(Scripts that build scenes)

★ ★ ★ ★

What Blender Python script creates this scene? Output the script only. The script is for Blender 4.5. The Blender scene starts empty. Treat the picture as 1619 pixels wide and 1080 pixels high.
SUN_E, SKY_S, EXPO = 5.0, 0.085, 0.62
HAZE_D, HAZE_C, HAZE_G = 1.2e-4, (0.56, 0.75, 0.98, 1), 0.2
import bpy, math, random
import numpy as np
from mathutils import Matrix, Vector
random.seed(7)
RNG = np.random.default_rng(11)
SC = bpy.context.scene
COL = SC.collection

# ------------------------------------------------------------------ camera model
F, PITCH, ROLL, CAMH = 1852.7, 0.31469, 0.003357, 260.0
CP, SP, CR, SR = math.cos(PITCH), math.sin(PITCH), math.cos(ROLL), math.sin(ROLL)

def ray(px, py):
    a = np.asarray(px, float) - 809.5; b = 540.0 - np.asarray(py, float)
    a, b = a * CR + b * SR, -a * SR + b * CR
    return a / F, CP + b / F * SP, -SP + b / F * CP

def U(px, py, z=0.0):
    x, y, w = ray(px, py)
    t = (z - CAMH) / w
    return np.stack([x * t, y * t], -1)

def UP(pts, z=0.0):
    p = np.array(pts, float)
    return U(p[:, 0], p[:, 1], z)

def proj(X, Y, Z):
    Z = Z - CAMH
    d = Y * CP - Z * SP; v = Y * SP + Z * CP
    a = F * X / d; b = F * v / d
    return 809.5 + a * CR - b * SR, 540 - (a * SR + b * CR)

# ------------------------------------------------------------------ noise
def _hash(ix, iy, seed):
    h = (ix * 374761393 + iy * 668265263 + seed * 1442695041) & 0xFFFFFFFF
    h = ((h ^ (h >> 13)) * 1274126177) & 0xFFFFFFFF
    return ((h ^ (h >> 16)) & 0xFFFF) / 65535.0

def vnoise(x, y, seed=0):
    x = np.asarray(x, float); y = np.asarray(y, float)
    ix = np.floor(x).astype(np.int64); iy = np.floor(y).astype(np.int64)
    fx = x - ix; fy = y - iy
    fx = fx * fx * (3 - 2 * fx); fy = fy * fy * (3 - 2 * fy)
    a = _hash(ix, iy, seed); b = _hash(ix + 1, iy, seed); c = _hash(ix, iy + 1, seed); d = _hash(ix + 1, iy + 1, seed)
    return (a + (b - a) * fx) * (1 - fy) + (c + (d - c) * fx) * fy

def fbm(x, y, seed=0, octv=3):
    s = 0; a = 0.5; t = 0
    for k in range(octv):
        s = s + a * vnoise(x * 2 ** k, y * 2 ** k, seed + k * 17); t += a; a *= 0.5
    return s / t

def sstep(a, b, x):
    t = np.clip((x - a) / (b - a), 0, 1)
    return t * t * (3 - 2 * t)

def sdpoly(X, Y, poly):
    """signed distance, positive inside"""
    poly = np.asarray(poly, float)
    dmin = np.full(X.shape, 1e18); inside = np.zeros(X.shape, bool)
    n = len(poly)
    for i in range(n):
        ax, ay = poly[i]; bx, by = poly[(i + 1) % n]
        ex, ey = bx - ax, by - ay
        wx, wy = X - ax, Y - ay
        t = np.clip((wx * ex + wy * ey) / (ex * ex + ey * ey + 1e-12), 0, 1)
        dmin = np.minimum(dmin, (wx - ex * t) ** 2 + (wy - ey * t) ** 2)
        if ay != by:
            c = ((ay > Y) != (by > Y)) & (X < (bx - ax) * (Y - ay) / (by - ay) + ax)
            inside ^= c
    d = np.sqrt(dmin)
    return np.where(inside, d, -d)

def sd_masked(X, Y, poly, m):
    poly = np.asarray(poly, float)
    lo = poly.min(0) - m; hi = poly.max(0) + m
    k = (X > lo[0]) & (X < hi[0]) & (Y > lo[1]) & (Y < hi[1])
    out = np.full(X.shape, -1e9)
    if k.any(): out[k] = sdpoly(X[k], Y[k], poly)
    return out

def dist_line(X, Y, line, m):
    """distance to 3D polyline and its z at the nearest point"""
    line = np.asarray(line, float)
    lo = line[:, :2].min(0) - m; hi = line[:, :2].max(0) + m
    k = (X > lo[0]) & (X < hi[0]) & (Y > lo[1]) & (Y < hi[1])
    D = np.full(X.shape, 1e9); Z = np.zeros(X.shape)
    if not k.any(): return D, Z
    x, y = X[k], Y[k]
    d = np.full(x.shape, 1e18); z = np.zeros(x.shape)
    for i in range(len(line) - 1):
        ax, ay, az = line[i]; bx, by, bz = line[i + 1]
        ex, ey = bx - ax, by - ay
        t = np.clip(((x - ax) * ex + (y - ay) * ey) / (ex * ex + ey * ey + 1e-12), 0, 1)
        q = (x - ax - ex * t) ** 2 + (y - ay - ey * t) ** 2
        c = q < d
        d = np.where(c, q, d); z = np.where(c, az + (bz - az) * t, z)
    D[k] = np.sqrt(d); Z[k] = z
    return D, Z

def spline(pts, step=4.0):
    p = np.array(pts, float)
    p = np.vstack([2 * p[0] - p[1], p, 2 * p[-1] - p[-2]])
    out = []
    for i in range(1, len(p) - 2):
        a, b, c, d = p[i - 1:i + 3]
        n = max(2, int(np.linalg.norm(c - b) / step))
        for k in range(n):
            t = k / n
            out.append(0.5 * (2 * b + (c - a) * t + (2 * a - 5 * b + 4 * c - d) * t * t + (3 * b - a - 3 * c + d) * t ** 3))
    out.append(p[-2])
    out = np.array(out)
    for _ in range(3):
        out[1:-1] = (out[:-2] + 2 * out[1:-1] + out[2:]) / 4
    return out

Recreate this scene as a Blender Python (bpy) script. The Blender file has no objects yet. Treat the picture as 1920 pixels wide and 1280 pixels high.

★ ★ ★ ★

◆ WORK TO BE COMPLETED: Exactly as written above, please repeat the entries.

◆ TASK ANSWER:
What Blender Python script creates this scene? Output the script only. The script is for Blender 4.5. The Blender scene starts empty. Treat the picture as 1619 pixels wide and 1080 pixels high.
SUN_E, SKY_S, EXPO = 5.0, 0.085, 0.62
HAZE_D, HAZE_C, HAZE_G = 1.2e-4, (0.56, 0.75, 0.98, 1), 0.2
import bpy, math, random
import numpy as np
from mathutils import Matrix, Vector
random.seed(7)
RNG = np.random.default_rng(11)
SC = bpy.context.scene
COL = SC.collection

# ------------------------------------------------------------------ camera model
F, PITCH, ROLL, CAMH = 1852.7, 0.31469, 0.003357, 260.0
CP, SP, CR, SR = math.cos(PITCH), math.sin(PITCH), math.cos(ROLL), math.sin(ROLL)

def ray(px, py):
    a = np.asarray(px, float) - 809.5; b = 540.0 - np.asarray(py, float)
    a, b = a * CR + b * SR, -a * SR + b * CR
    return a / F, CP + b / F * SP, -SP + b / F * CP

def U(px, py, z=0.0):
    x, y, w = ray(px, py)
    t = (z - CAMH) / w
    return np.stack([x * t, y * t], -1)

def UP(pts, z=0.0):
    p = np.array(pts, float)
    return U(p[:, 0], p[:, 1], z)

def proj(X, Y, Z):
    Z = Z - CAMH
    d = Y * CP - Z * SP; v = Y * SP + Z * CP
    a = F * X / d; b = F * v / d
    return 809.5 + a * CR - b * SR, 540 - (a * SR + b * CR)

# ------------------------------------------------------------------ noise
def _hash(ix, iy, seed):
    h = (ix * 374761393 + iy * 668265263 + seed * 1442695041) & 0xFFFFFFFF
    h = ((h ^ (h >> 13)) * 1274126177) & 0xFFFFFFFF
    return ((h ^ (h >> 16)) & 0xFFFF) / 65535.0

def vnoise(x, y, seed=0):
    x = np.asarray(x, float); y = np.asarray(y, float)
    ix = np.floor(x).astype(np.int64); iy = np.floor(y).astype(np.int64)
    fx = x - ix; fy = y - iy
    fx = fx * fx * (3 - 2 * fx); fy = fy * fy * (3 - 2 * fy)
    a = _hash(ix, iy, seed); b = _hash(ix + 1, iy, seed); c = _hash(ix, iy + 1, seed); d = _hash(ix + 1, iy + 1, seed)
    return (a + (b - a) * fx) * (1 - fy) + (c + (d - c) * fx) * fy

def fbm(x, y, seed=0, octv=3):
    s = 0; a = 0.5; t = 0
    for k in range(octv):
        s = s + a * vnoise(x * 2 ** k, y * 2 ** k, seed + k * 17); t += a; a *= 0.5
    return s / t

def sstep(a, b, x):
    t = np.clip((x - a) / (b - a), 0, 1)
    return t * t * (3 - 2 * t)

def sdpoly(X, Y, poly):
    """signed distance, positive inside"""
    poly = np.asarray(poly, float)
    dmin = np.full(X.shape, 1e18); inside = np.zeros(X.shape, bool)
    n = len(poly)
    for i in range(n):
        ax, ay = poly[i]; bx, by = poly[(i + 1) % n]
        ex, ey = bx - ax, by - ay
        wx, wy = X - ax, Y - ay
        t = np.clip((wx * ex + wy * ey) / (ex * ex + ey * ey + 1e-12), 0, 1)
        dmin = np.minimum(dmin, (wx - ex * t) ** 2 + (wy - ey * t) ** 2)
        if ay != by:
            c = ((ay > Y) != (by > Y)) & (X < (bx - ax) * (Y - ay) / (by - ay) + ax)
            inside ^= c
    d = np.sqrt(dmin)
    return np.where(inside, d, -d)

def sd_masked(X, Y, poly, m):
    poly = np.asarray(poly, float)
    lo = poly.min(0) - m; hi = poly.max(0) + m
    k = (X > lo[0]) & (X < hi[0]) & (Y > lo[1]) & (Y < hi[1])
    out = np.full(X.shape, -1e9)
    if k.any(): out[k] = sdpoly(X[k], Y[k], poly)
    return out

def dist_line(X, Y, line, m):
    """distance to 3D polyline and its z at the nearest point"""
    line = np.asarray(line, float)
    lo = line[:, :2].min(0) - m; hi = line[:, :2].max(0) + m
    k = (X > lo[0]) & (X < hi[0]) & (Y > lo[1]) & (Y < hi[1])
    D = np.full(X.shape, 1e9); Z = np.zeros(X.shape)
    if not k.any(): return D, Z
    x, y = X[k], Y[k]
    d = np.full(x.shape, 1e18); z = np.zeros(x.shape)
    for i in range(len(line) - 1):
        ax, ay, az = line[i]; bx, by, bz = line[i + 1]
        ex, ey = bx - ax, by - ay
        t = np.clip(((x - ax) * ex + (y - ay) * ey) / (ex * ex + ey * ey + 1e-12), 0, 1)
        q = (x - ax - ex * t) ** 2 + (y - ay - ey * t) ** 2
        c = q < d
        d = np.where(c, q, d); z = np.where(c, az + (bz - az) * t, z)
    D[k] = np.sqrt(d); Z[k] = z
    return D, Z

def spline(pts, step=4.0):
    p = np.array(pts, float)
    p = np.vstack([2 * p[0] - p[1], p, 2 * p[-1] - p[-2]])
    out = []
    for i in range(1, len(p) - 2):
        a, b, c, d = p[i - 1:i + 3]
        n = max(2, int(np.linalg.norm(c - b) / step))
        for k in range(n):
            t = k / n
            out.append(0.5 * (2 * b + (c - a) * t + (2 * a - 5 * b + 4 * c - d) * t * t + (3 * b - a - 3 * c + d) * t ** 3))
    out.append(p[-2])
    out = np.array(out)
    for _ in range(3):
        out[1:-1] = (out[:-2] + 2 * out[1:-1] + out[2:]) / 4
    return out

Recreate this scene as a Blender Python (bpy) script. The Blender file has no objects yet. Treat the picture as 1920 pixels wide and 1280 pixels high.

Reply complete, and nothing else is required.